Hollywood made an appearance the other day, near the bands near the wildcat valley water catchment. It was good to see him … and good to see him there.
His eye doesn’t look any better, but the big hunk out of his hindquarters is healing and closing. He’s still lean, but he’s doing all right.
Buckeye’s and another band graze calmly (he’s just out of the frame to the left) with the rimrocks of Spring Creek canyon seemingly just behind them (they’re not nearly as close as the image implies). Recognizable anywhere.
At least a few bands – a couple more than the last I observed – have found the new (2021) water catchment in wildcat valley in Spring Creek Basin. The cool, clear water in the trough must seem like sweet nectar after the muddy and/or smelly and/or tiny sips of water they’d been getting in various locations previously.
The high temp hit at least 101 degrees recently in Disappointment Valley. It reminds me of the hot days I spent with the BLM guys building this catchment … but even more, I’m so grateful Mike Jensen had the foresight TO build it (and the others). There’s a lot of water in those tanks; we could use an infusion of any amount of rain to keep them filled.

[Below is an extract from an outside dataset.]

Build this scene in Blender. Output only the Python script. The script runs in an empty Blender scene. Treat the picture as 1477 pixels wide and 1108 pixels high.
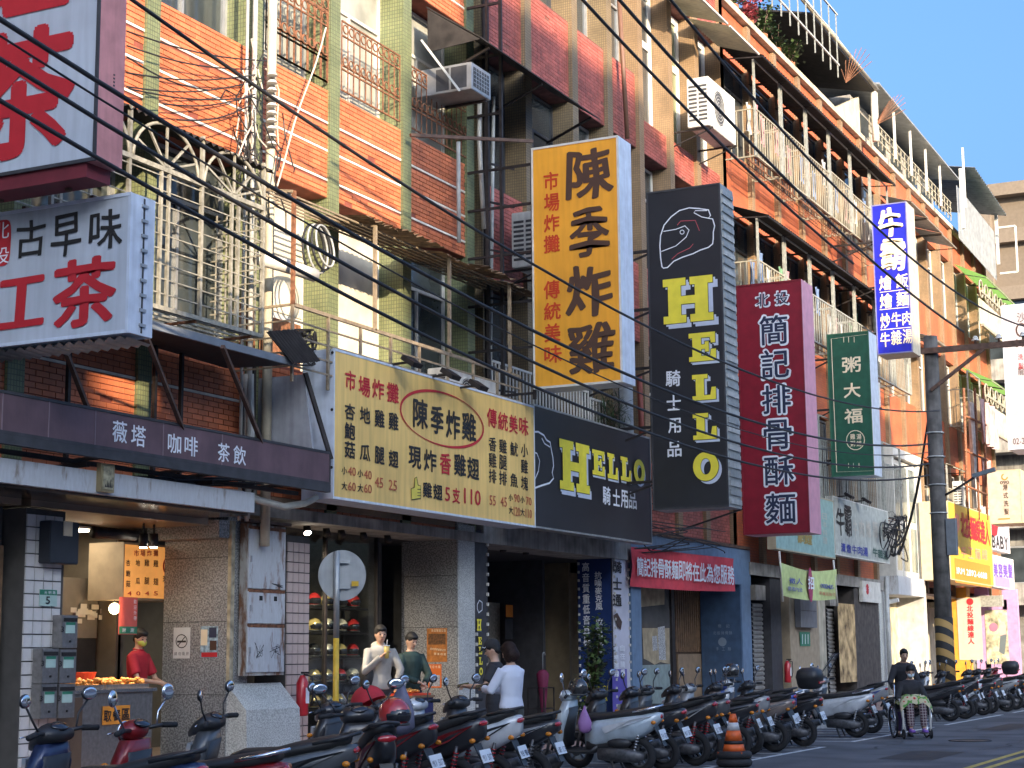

Distinguished Flash, once black and white, is fading to grey and white faster than seems possible.
I don’t like to hurry seasons along, but as it gets even hotter and even more dry in Southwest Colorado (sorry, weather people, but it’s true; we’re way past “just a little dry”), I hope we’re fading through July and ever closer to our summer monsoon season. We never count on it, of course; we got monsoons last year and the year before for the first times in several years, and we were ecstatic. We’ll be ecstatic again – if they come – because we need the rains desperately (as always).
Handsome boy Sundance walks down a grade to cross an arroyo in the very last light of day.

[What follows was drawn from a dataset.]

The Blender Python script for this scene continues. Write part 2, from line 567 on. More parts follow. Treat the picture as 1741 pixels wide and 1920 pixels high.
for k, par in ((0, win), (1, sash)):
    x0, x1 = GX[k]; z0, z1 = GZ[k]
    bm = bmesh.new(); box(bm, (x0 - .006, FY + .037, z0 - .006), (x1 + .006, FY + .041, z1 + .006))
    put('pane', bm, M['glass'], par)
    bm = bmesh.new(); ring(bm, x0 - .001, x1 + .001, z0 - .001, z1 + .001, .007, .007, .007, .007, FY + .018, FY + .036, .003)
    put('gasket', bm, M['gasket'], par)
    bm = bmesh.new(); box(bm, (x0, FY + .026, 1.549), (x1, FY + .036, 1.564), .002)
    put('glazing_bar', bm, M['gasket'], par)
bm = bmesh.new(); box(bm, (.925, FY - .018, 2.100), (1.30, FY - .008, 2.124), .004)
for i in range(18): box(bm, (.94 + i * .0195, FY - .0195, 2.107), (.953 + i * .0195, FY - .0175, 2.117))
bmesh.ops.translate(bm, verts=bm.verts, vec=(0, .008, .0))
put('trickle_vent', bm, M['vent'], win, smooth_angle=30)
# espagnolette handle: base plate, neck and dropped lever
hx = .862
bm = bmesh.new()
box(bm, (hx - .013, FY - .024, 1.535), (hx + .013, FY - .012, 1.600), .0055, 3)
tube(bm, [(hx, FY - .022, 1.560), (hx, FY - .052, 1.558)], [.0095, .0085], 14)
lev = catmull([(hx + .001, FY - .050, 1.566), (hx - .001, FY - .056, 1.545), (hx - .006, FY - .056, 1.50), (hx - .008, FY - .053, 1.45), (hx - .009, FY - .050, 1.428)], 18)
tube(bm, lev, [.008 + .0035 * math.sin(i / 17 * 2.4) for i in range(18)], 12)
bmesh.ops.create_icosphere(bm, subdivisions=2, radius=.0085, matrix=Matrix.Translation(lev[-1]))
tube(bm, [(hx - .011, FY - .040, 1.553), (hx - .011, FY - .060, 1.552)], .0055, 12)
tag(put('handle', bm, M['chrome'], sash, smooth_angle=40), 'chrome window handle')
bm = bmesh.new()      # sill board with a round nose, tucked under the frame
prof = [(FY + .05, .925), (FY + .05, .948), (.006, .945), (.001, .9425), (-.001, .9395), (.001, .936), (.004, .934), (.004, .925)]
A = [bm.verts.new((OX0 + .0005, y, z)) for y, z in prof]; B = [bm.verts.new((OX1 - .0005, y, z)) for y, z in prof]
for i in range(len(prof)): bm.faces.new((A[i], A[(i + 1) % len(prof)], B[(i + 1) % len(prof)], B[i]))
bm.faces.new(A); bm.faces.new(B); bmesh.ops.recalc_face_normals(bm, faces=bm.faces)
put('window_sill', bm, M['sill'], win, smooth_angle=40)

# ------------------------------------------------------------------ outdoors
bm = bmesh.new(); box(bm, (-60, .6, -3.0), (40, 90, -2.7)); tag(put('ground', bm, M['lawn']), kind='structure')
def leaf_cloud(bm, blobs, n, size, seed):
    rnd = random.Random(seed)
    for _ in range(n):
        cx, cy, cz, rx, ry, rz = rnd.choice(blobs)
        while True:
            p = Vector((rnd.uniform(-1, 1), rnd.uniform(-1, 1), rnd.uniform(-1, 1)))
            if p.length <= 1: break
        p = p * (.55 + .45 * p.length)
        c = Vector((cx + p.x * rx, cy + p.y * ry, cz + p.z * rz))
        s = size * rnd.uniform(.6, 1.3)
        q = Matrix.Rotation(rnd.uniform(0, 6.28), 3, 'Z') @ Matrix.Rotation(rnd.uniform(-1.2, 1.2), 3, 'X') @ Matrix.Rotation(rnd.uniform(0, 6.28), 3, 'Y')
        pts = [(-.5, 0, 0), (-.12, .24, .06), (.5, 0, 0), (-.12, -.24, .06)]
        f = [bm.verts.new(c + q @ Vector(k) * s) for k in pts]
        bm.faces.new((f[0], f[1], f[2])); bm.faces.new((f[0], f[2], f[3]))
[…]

I’ll tell you, I was scrambling, trying to force my slow lens to focus in that divine light before it – and he – was gone.
Note the mud up his legs; the nearby (to the location of this image) pond has finally diminished to mud, and at least a couple of bands have made their way to the area near one of the new water catchments. I’ve seen only one band drinking there so far – from a great distance – but hopefully it won’t be long before more mustangs are taking advantage of the cool, clear water.
The business of keeping away the flying buggies never ends for Seneca and the other mustangs during these long, hot days of summer. Savvy humans rely on head nets!
Bright-eyed Corazon waits with his family at a little water source. Another pair were waiting just behind them, and when he’d turn to look at them, he’d cast a glance in my direction, the light would fill that off-side eye, and I’d hit the shutter. I also was trying to get those long braids in the composition; any mare or woman would be envious of them!